A Hawaiian poi
pounder roams deep interstellar space, looking for a poi board.
Okay, thatʻs
over the top, but object MU69, deep in the Kuiper Belt, sure looks like a
classic Hawaiian poi pounder, with its two lobes separated by a narrow central
cylinder.
(Image: The
interstellar poi pounder, viewed by the New Horizons spacecraft. Credit: NASA/Johns
Hopkins Applied Physics Laboratory/Southwest Research Institute, National
Optical Astronomy Observatory.)
The pounder
was located and photographed by NASAʻs New Horizons spacecraft after it flew by
Pluto on its route into deep space.
The Kuiper Belt is a collection of icy objects that orbits way out
at the outer edges of our solar system. Pluto is among the objects in the belt.

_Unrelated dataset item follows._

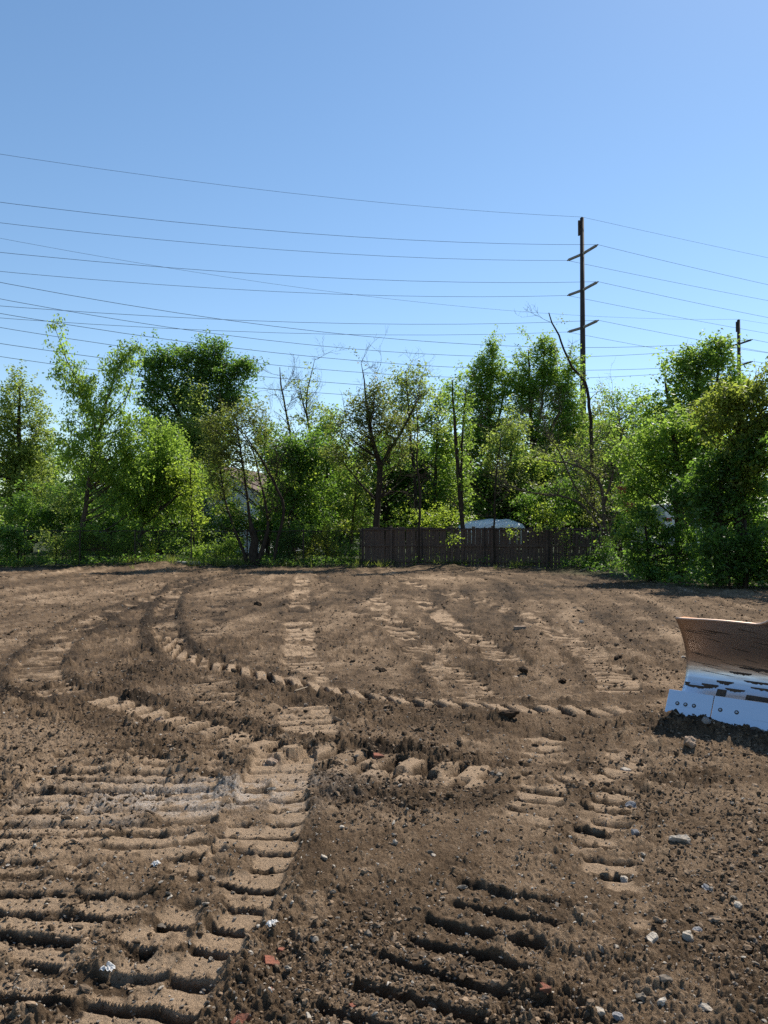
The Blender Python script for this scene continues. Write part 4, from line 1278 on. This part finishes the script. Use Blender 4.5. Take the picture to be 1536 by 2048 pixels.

The "belt" forms a doughnut shape around the planets, centered on the
sun. Even farther
out is the Oort Cloud of objects that can form comets.
MU69,
formally known as (486958) 2014 MU69, is nicknamed Ultima Thule, which has been
translated to mean "beyond the known world."
It has been
drifting out there for more than 4 billion years, in its inexorable search for
taro to pound and a poi board on which to pound it.
Understandably,
folks not from Hawai`i donʻt recognize its tropical origins.
Space.com
suggests it formed from the gentle collision of two circular objects, and
describes it as looking like a snowman.
Hawaiian poi
pounders or ku`i, donʻt all the look the same. Here is a Bishop Museum site with
images of the great range of pounder designs, which help indicate the importance
of poi and its manufacture to the Hawaiian people.
And also,
perhaps, to the giant aliens who fabricated the ku`i known as Ultima Thule.